Protesty rolników wybuchły zarówno w Polsce, jak i w innych krajach Europy. Zdaniem Czesława Siekierskiego, KE zaczyna dostrzegać problemy związane z liberalizacją handlu z Ukrainą czy wymaganiami Zielonego Ładu. Co jednak zrobi Polska, jeśli nadchodzące decyzje KE okażą się nieprzychylne dla rolników?
Protesty rolników w Polsce i Europie
– Protesty rolników objęły już nie tylko Polskę, ale i inne kraje Europy. Dzięki temu, KE zaczyna lepiej dostrzegać problemy, związane z liberalizacją handlu z Ukrainą, czy wymaganiami Zielonego Ładu – mówił Czesław Siekierski w audycji „Sygnały dnia”.
Siekierski zwrócił przy tym szczególną uwagę na Zielony Ład. – Wysokie wymogi Zielonego Ładu podnoszą koszty, produkcja przestaje się opłacać. W okresie kryzysu rozwiązania muszą być racjonalne. Rolnicy dbają o środowisko i dobrostan zwierząt, ponieważ ma to wpływ na jakość produkcji. Niektóre prace rolnicze wykonuje się w zależności od pogody, nie może więc UE narzucać z góry terminów ich wykonywania – zaznaczył minister.
Handel z Ukrainą. Co dalej?
Handel z Ukrainą, a konkretnie niekontrolowany import tamtejszych produktów, także jest sprawą, która wymaga pilnych działań. Czesław Siekierski, odnosząc się do tej kwestii, zapewnił wszystkich, że embargo na ukraińskie zboże i inne produkty nie zostanie zniesione. – Zgodnie z tym, co zapowiedział premier Donald Tusk – dopóki nie wypracujemy wspólnego stanowiska, które będzie chroniło polskich rolników – embargo na ukraińskie zboże nie zostanie zniesione – podkreślił Czesław Siekierski.

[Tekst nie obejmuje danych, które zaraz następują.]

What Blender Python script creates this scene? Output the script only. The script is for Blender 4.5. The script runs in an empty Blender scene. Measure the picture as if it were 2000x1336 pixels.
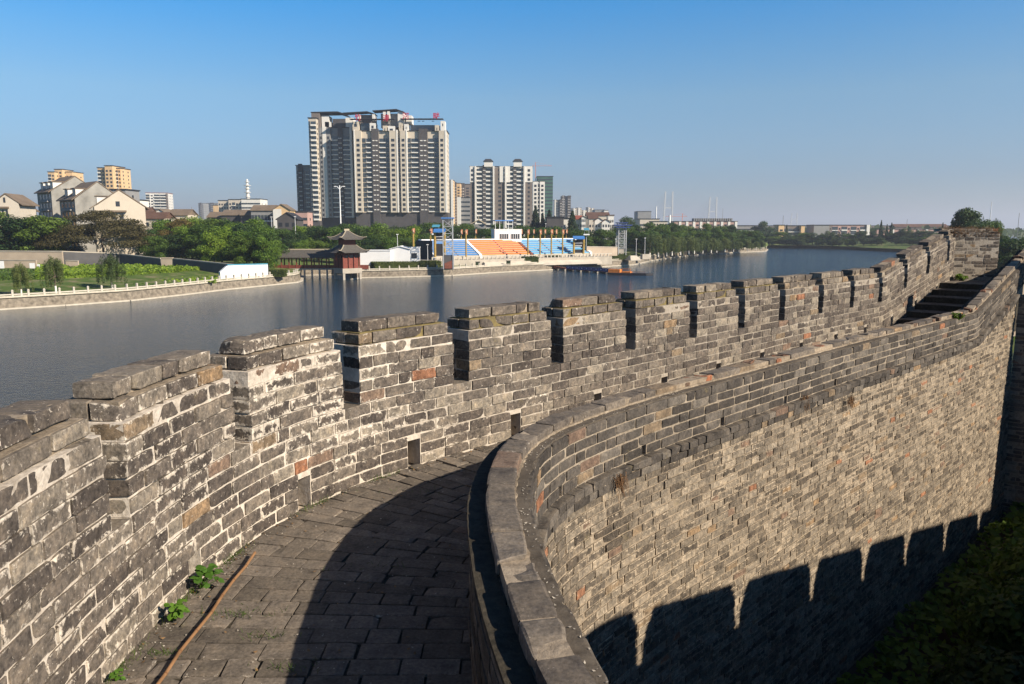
SKY_AIR, SKY_DUST, SKY_OZ, SKY_STR, SUN_STR, EXPO, HAZE = 1.0, 0.3, 2.0, 0.062, 5.0, 0.75, 0.00021
WAVE = 0.45
WAVE = 0.26; WROUGH = 0.07
import bpy, math, random
import numpy as np
from mathutils import Vector, Matrix
random.seed(7)
RNG = np.random.default_rng(11)
SC = bpy.context.scene
COL = SC.collection
rad = math.radians

# ------------------------------------------------------------------ camera frame (also used to turn photo measurements into places)
F, YH, CX, CY, H = 1500.0, 446.0, 1000.0, 668.0, 2.45
PITCH = math.atan((CY - YH) / F)
COSP, SINP = math.cos(PITCH), math.sin(PITCH)
WATER = -10.55
BANK = -8.3
def ray(px, py):
    return np.array([px - CX, F * COSP - (py - CY) * SINP, -F * SINP - (py - CY) * COSP])
def on_z(px, py, z):
    d = ray(px, py); t = (z - H) / d[2]
    return (d[0] * t, d[1] * t)
def at_y(px, py, Y):
    d = ray(px, py); t = Y / d[1]
    return (d[0] * t, Y, H + d[2] * t)

# ------------------------------------------------------------------ sun
SUN_EL = rad(31.0)
SUN_H = np.array([1.2, -0.72]); SUN_H /= np.linalg.norm(SUN_H)

# ------------------------------------------------------------------ materials
MATS = {}
def nd(nt, t, **kw):
    n = nt.nodes.new(t)
    for k, v in kw.items(): setattr(n, k, v)
    return n
def base_mat(name, rough=0.85, spec=0.3):
    m = bpy.data.materials.new(name); m.use_nodes = True
    nt = m.node_tree; b = nt.nodes['Principled BSDF']
    b.inputs['Roughness'].default_value = rough
    b.inputs['Specular IOR Level'].default_value = spec
    MATS[name] = m
    return m, nt, b
def noise(nt, vec, scale, detail=4, rough=0.55, dist=0.0):
    n = nd(nt, 'ShaderNodeTexNoise'); n.inputs['Scale'].default_value = scale
    n.inputs['Detail'].default_value = detail; n.inputs['Roughness'].default_value = rough
    n.inputs['Distortion'].default_value = dist
    if vec is not None: nt.links.new(vec, n.inputs['Vector'])
    return n.outputs['Fac']
def ramp(nt, fac, stops, interp='LINEAR'):
    r = nd(nt, 'ShaderNodeValToRGB'); cr = r.color_ramp; cr.interpolation = interp
    while len(cr.elements) < len(stops): cr.elements.new(0.5)
    for e, (p, c) in zip(cr.elements, stops):
        e.position = p; e.color = (*c, 1) if len(c) == 3 else c
    nt.links.new(fac, r.inputs['Fac'])
    return r.outputs['Color']
def mth(nt, op, a, b=None, c=None, clamp=False):
    n = nd(nt, 'ShaderNodeMath', operation=op); n.use_clamp = clamp
    for i, v in enumerate((a, b, c)):
        if v is None: continue
        if isinstance(v, (int, float)): n.inputs[i].default_value = v
        else: nt.links.new(v, n.inputs[i])
    return n.outputs[0]
def mixc(nt, fac, a, b, blend='MIX'):
    n = nd(nt, 'ShaderNodeMix', data_type='RGBA', blend_type=blend)
    for i, v in ((0, fac), (6, a), (7, b)):
        if isinstance(v, (int, float)): n.inputs[i].default_value = v
        elif isinstance(v, tuple): n.inputs[i].default_value = (*v, 1)
        else: nt.links.new(v, n.inputs[i])
    return n.outputs[2]
def sstep(nt, v, lo, hi):
    n = nd(nt, 'ShaderNodeMapRange', interpolation_type='SMOOTHSTEP')
    nt.links.new(v, n.inputs['Value']); n.inputs['From Min'].default_value = lo; n.inputs['From Max'].default_value = hi
    return n.outputs['Result']
def bump(nt, b, h, strength=0.5, dist=0.01):
    n = nd(nt, 'ShaderNodeBump'); n.inputs['Strength'].default_value = strength; n.inputs['Distance'].default_value = dist
    nt.links.new(h, n.inputs['Height']); nt.links.new(n.outputs['Normal'], b.inputs['Normal'])
def obco(nt):
    return nd(nt, 'ShaderNodeTexCoord').outputs['Object']
def plain(name, c, rough=0.8, var=0.15, scale=3.0, metal=0.0, spec=0.3):
    if name in MATS: return MATS[name]
    m, nt, b = base_mat(name, rough, spec)
    b.inputs['Metallic'].default_value = metal
    f = noise(nt, obco(nt), scale, 5)
    lo = tuple(x * (1 - var) for x in c); hi = tuple(min(1, x * (1 + var)) for x in c)
    nt.links.new(ramp(nt, f, [(0.3, lo), (0.7, hi)]), b.inputs['Base Color'])
    return m

def brick_mat(name, tones, white=0.5, wcol=(0.60, 0.54, 0.47), odd=1.0, topmoss=0.6, wedge=0.35, fade=0.0, fleck=0.3, mottle=0.6):
    m, nt, b = base_mat(name, 0.9, 0.2)
    at = nd(nt, 'ShaderNodeAttribute', attribute_name='bc')
    sep = nd(nt, 'ShaderNodeSeparateColor'); nt.links.new(at.outputs['Color'], sep.inputs['Color'])
    R, G, B = sep.outputs
    co = obco(nt)
    tone = ramp(nt, R, tones)
    g = ramp(nt, G, [(0.0, (0, 0, 0)), (1 - 0.16 * odd, (0, 0, 0)), (1 - 0.155 * odd, (1, 1, 1))], 'CONSTANT')
    oddc = ramp(nt, G, [(0.0, (0.20, 0.15, 0.10)), (1 - 0.10 * odd, (0.17, 0.115, 0.085)), (1 - 0.055 * odd, (0.25, 0.17, 0.10)), (1 - 0.03 * odd, (0.27, 0.125, 0.07))], 'CONSTANT')
    col = mixc(nt, mth(nt, 'MULTIPLY', g, 0.85), tone, oddc)
    n1 = noise(nt, co, 7, 6, 0.6)
    n2 = noise(nt, co, 45, 5, 0.65)
    n0 = noise(nt, co, 0.9, 3, 0.5)
    col = mixc(nt, 1.0, col, ramp(nt, n1, [(0.25, (0.55, 0.55, 0.56)), (0.5, (1, 1, 1)), (0.75, (1.45, 1.38, 1.3))]), 'MULTIPLY')
    col = mixc(nt, 1.0, col, ramp(nt, n2, [(0.3, (0.62, 0.62, 0.62)), (0.7, (1.35, 1.35, 1.35))]), 'MULTIPLY')
    n6 = noise(nt, co, 19, 6, 0.7, 0.4)
    col = mixc(nt, mottle, col, mixc(nt, 1.0, col, ramp(nt, n6, [(0.3, (0.42, 0.42, 0.43)), (0.48, (0.95, 0.95, 0.95)), (0.62, (1.25, 1.22, 1.15)), (0.75, (2.1, 2.0, 1.8))]), 'MULTIPLY'))
    # mortar smeared over the brick, thickest along the joints
    uv = nd(nt, 'ShaderNodeUVMap', uv_map='UVMap'); sx = nd(nt, 'ShaderNodeSeparateXYZ'); nt.links.new(uv.outputs['UV'], sx.inputs[0])
    ex = mth(nt, 'MULTIPLY', mth(nt, 'SUBTRACT', 0.5, mth(nt, 'ABSOLUTE', mth(nt, 'SUBTRACT', sx.outputs[0], 0.5))), 3.6)
    ey = mth(nt, 'SUBTRACT', 0.5, mth(nt, 'ABSOLUTE', mth(nt, 'SUBTRACT', sx.outputs[1], 0.5)))
    e = mth(nt, 'MINIMUM', ex, ey)                     # 0 at the joint, .5 in the middle
    edge = mth(nt, 'SUBTRACT', 1.0, mth(nt, 'MULTIPLY', e, 2.2), clamp=True)
    n3 = noise(nt, co, 14, 8, 0.72, 0.6)
    s = mth(nt, 'ADD', n3, mth(nt, 'MULTIPLY', edge, wedge * 0.55))
    s = mth(nt, 'ADD', s, mth(nt, 'MULTIPLY', B, 0.16))
    s = mth(nt, 'ADD', s, mth(nt, 'MULTIPLY', mth(nt, 'SUBTRACT', n0, 0.5), 0.36))
    if fade:
        sy = nd(nt, 'ShaderNodeSeparateXYZ'); nt.links.new(co, sy.inputs[0]); s = mth(nt, 'SUBTRACT', s, mth(nt, 'MULTIPLY', sstep(nt, sy.outputs[1], 5.5, 11.0), fade))
    wm = sstep(nt, s, 0.93 - 0.28 * white, 1.0 - 0.28 * white)
    geo = nd(nt, 'ShaderNodeNewGeometry'); sn = nd(nt, 'ShaderNodeSeparateXYZ'); nt.links.new(geo.outputs['Normal'], sn.inputs[0])
    up = sstep(nt, sn.outputs[2], 0.5, 0.85)
    wm = mth(nt, 'MULTIPLY', wm, mth(nt, 'SUBTRACT', 1.0, mth(nt, 'MULTIPLY', up, 0.75)))
    mps = nd(nt, 'ShaderNodeMapping'); mps.inputs['Scale'].default_value = (1, 1, 0.22); nt.links.new(co, mps.inputs['Vector'])
    n5 = noise(nt, mps.outputs[0], 22, 5, 0.65)
    wc = mixc(nt, 1.0, ramp(nt, n5, [(0.3, tuple(x * 0.5 for x in wcol)), (0.5, tuple(x * 0.9 for x in wcol)), (0.7, tuple(min(1, x * 1.25) for x in wcol))]), ramp(nt, n2, [(0.3, (0.75, 0.74, 0.72)), (0.7, (1.15, 1.15, 1.15))]), 'MULTIPLY')
    flk = sstep(nt, noise(nt, co, 33, 6, 0.75), 0.66 - fleck * 0.1, 0.71 - fleck * 0.1)
    col = mixc(nt, mth(nt, 'MULTIPLY', flk, 0.7 * min(1.0, fleck * 2)), col, wcol)
    col = mixc(nt, mth(nt, 'MULTIPLY', wm, 0.88), col, wc)
    # soot and soil lying on upward faces, a little lichen
    dirt = mixc(nt, n2, (0.075, 0.062, 0.046), (0.20, 0.165, 0.125))
    col = mixc(nt, mth(nt, 'MULTIPLY', mth(nt, 'MULTIPLY', up, topmoss), sstep(nt, n1, 0.35, 0.6)), col, dirt)
    n4 = noise(nt, co, 3.2, 6, 0.7)
    lich = mth(nt, 'MULTIPLY', sstep(nt, n4, 0.63, 0.70), mth(nt, 'MULTIPLY', sstep(nt, n2, 0.4, 0.6), 0.35))
    col = mixc(nt, lich, col, (0.20, 0.16, 0.06))
    nt.links.new(col, b.inputs['Base Color'])
    h = mth(nt, 'ADD', mth(nt, 'MULTIPLY', n2, 0.5), mth(nt, 'MULTIPLY', n1, 0.7))
    h = mth(nt, 'ADD', h, mth(nt, 'MULTIPLY', wm, 0.25))
    bump(nt, b, h, 0.7, 0.012)
    return m
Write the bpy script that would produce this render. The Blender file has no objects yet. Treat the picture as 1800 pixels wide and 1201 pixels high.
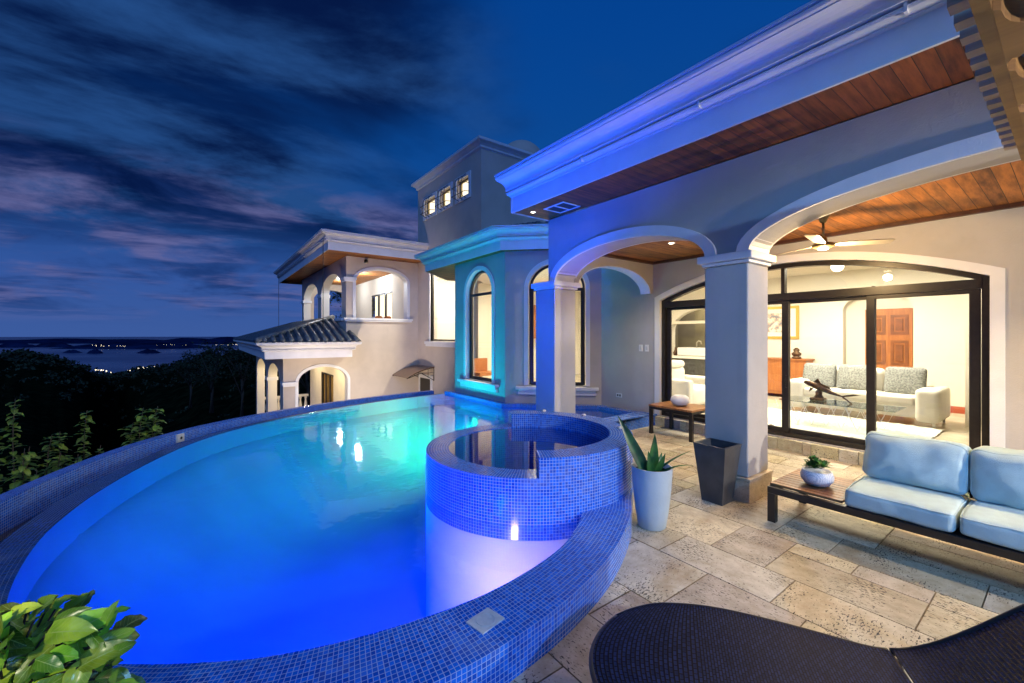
import bpy, math, random
from mathutils import Vector, Matrix
from mathutils.geometry import tessellate_polygon
R = math.radians
PI = math.pi
random.seed(7)
S = bpy.context.scene
C = S.collection

# ------------------------------------------------------------------ camera
cam_d = bpy.data.cameras.new('camera')
cam = bpy.data.objects.new('camera', cam_d)
C.objects.link(cam)
cam.location = (0, 0, 1.6)
cam.rotation_euler = (R(90), 0, R(-36.4))
cam_d.sensor_width = 36
cam_d.lens = 14.7
cam_d.shift_y = -10.5 / 1800
cam_d.clip_start = 0.05
cam_d.clip_end = 200000
S.camera = cam
S.view_settings.view_transform = 'Standard'
S.view_settings.look = 'None'
S.view_settings.exposure = 0
S.view_settings.gamma = 1
S.cycles.use_denoising = True
S.cycles.max_bounces = 8
S.cycles.diffuse_bounces = 4
S.cycles.transparent_max_bounces = 12
S.cycles.sample_clamp_indirect = 4
S.cycles.caustics_reflective = False
S.cycles.caustics_refractive = False

# ------------------------------------------------------------------ node helper
class NT:
    def __init__(s, tree):
        s.t = tree; s.n = tree.nodes; s.l = tree.links
    def node(s, typ, **kw):
        n = s.n.new(typ)
        for k, v in kw.items():
            if k.startswith('i_'):
                key = k[2:]
                key = int(key) if key.isdigit() else key.replace('_', ' ')
                sock = n.inputs[key]
                if isinstance(v, bpy.types.NodeSocket): s.l.new(v, sock)
                else: sock.default_value = v
            else: setattr(n, k, v)
        return n
    def math(s, op, a, b=0.0, c=None, clamp=False):
        n = s.n.new('ShaderNodeMath'); n.operation = op; n.use_clamp = clamp
        for i, v in enumerate((a, b, c)):
            if v is None: continue
            if isinstance(v, bpy.types.NodeSocket): s.l.new(v, n.inputs[i])
            else: n.inputs[i].default_value = v
        return n.outputs[0]
    def mix(s, f, a, b, blend='MIX'):
        n = s.n.new('ShaderNodeMixRGB'); n.blend_type = blend
        for i, v in enumerate((f, a, b)):
            if isinstance(v, bpy.types.NodeSocket): s.l.new(v, n.inputs[i])
            else: n.inputs[i].default_value = (v if i == 0 else (*v, 1) if len(v) == 3 else v)
        return n.outputs[0]
    def ramp(s, f, stops, interp='LINEAR'):
        n = s.n.new('ShaderNodeValToRGB'); n.color_ramp.interpolation = interp
        e = n.color_ramp.elements
        while len(e) < len(stops): e.new(0.5)
        for el, (p, c) in zip(e, stops):
            el.position = p; el.color = (*c, 1) if not isinstance(c, (int, float)) else (c, c, c, 1)
        s.l.new(f, n.inputs[0]); return n.outputs[0]
    def smooth(s, v, a, b):
        n = s.n.new('ShaderNodeMapRange'); n.interpolation_type = 'SMOOTHSTEP'
        s.l.new(v, n.inputs[0]); n.inputs[1].default_value = a; n.inputs[2].default_value = b
        return n.outputs[0]

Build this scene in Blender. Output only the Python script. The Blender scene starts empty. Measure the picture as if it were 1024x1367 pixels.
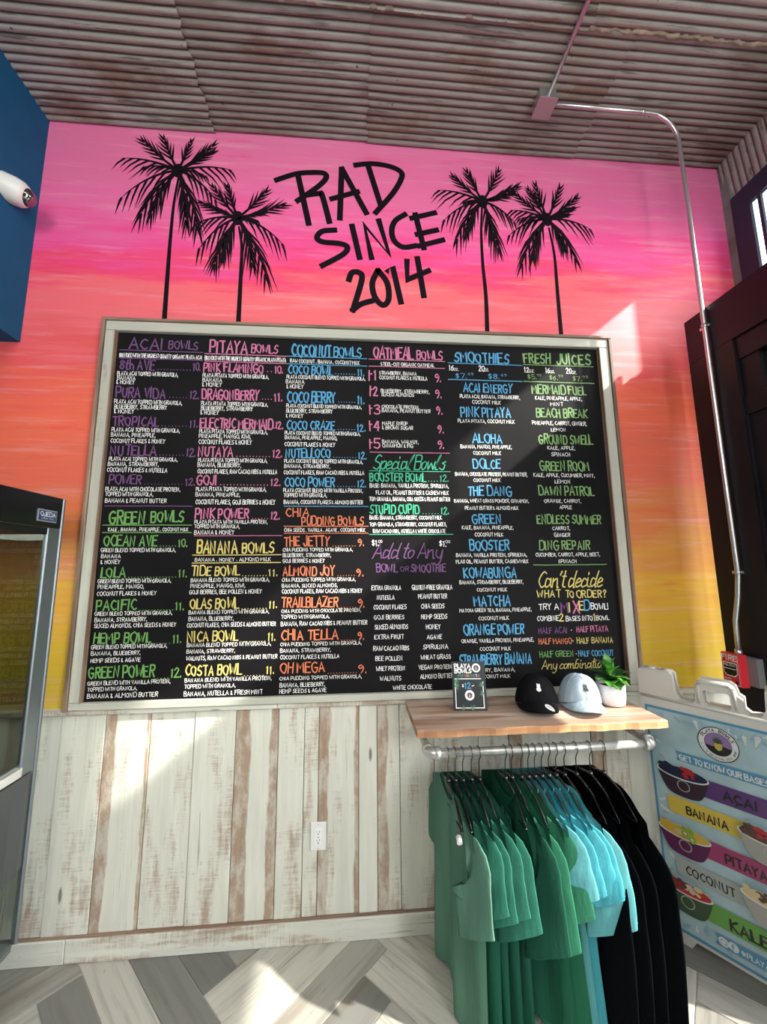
import bpy, math, random
from mathutils import Vector, Matrix
random.seed(7)
S = bpy.context.scene
COL = S.collection
pi = math.pi

# ------------------------------------------------------------------ camera
YAW, PITCH, ROLL = math.radians(4.43), math.radians(8.06), math.radians(-0.49)
fw = Vector((math.sin(YAW)*math.cos(PITCH), math.cos(YAW)*math.cos(PITCH), math.sin(PITCH)))
rt = Vector((math.cos(YAW), -math.sin(YAW), 0)); up = rt.cross(fw)
r2 = rt*math.cos(ROLL)+up*math.sin(ROLL); u2 = -rt*math.sin(ROLL)+up*math.cos(ROLL)
cam = bpy.data.cameras.new('camera'); co = bpy.data.objects.new('camera', cam); COL.objects.link(co)
cam.sensor_fit = 'HORIZONTAL'; cam.sensor_width = 36; cam.lens = 36*515/1024; cam.clip_start = 0.05
M = Matrix((r2, u2, -fw)).transposed().to_4x4(); M.translation = Vector((0, -1.94, 1.6)); co.matrix_world = M
S.camera = co

# ------------------------------------------------------------------ world, sun, added fill lamps, exposure
wd = bpy.data.worlds.new('sky'); S.world = wd; wd.use_nodes = True
wn = wd.node_tree.nodes; bg = wn['Background']
sky = wn.new('ShaderNodeTexSky'); sky.sky_type = 'NISHITA'; sky.sun_disc = False; sky.sun_elevation = math.radians(36.3); sky.sun_rotation = math.radians(116.6)
hs = wn.new('ShaderNodeHueSaturation'); hs.inputs['Saturation'].default_value = 0.45
wd.node_tree.links.new(sky.outputs[0], hs.inputs['Color']); wd.node_tree.links.new(hs.outputs[0], bg.inputs[0])
bg.inputs[1].default_value = 1.3
sl = bpy.data.lights.new('sun', 'SUN'); sl.energy = 13.5; sl.angle = math.radians(1.2); sl.color = (1, .95, .87)
so = bpy.data.objects.new('sun', sl); COL.objects.link(so)
so.rotation_euler = Vector((-1, .5, -.82)).to_track_quat('-Z', 'Y').to_euler(); so.location = (8, -4, 8)
def area(name, loc, size, power, target, color=(1, 1, 1)):
    l = bpy.data.lights.new(name, 'AREA'); l.shape = 'RECTANGLE'; l.size, l.size_y = size; l.energy = power; l.color = color
    o = bpy.data.objects.new(name, l); COL.objects.link(o); o.location = loc
    o.rotation_euler = (Vector(target)-Vector(loc)).to_track_quat('-Z', 'Y').to_euler()
area('storefront_fill', (2.1, -3.3, 2.2), (1.6, 2.8), 150, (-.2, 0, 2.1), (.95, .99, 1))  # added side fill, standing in for daylight from an unseen storefront
area('shop_fill', (-1.5, -3.6, 3.1), (1.6, 1.2), 90, (.1, 0, 2.5), (1, .97, .9))  # added fill to lift the upper wall, not a real shop lamp
area('overhead_fill', (-.2, -2.6, 3.9), (2.6, .5), 22, (-.1, -.9, 0), (1, .96, .9))  # added weak fill from above, not an actual ceiling fixture
S.view_settings.view_transform = 'Standard'; S.view_settings.look = 'None'
S.view_settings.gamma = 1; S.view_settings.use_curve_mapping = False; S.view_settings.exposure = 0.0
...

– Rozmowy dotyczą również innych produktów rolniczych, jak cukier czy owoce. Liberalizacja zasad handlu spowodowała, że Ukraina gospodarczo znalazła się w Europie, choć ich produkcja nie spełnia europejskich wymogów. Trzeba to uregulować – dodał.
Warto przy tym zaznaczyć, że już w tym tygodniu może zapaść decyzja KE tycząca się przedłużenia zasad liberalizacji handlu z Ukrainą. Obietnica Czesława Siekierskiego odnośnie embarga na ukraińskie zboże ma więc duże znaczenie dla polskich rolników.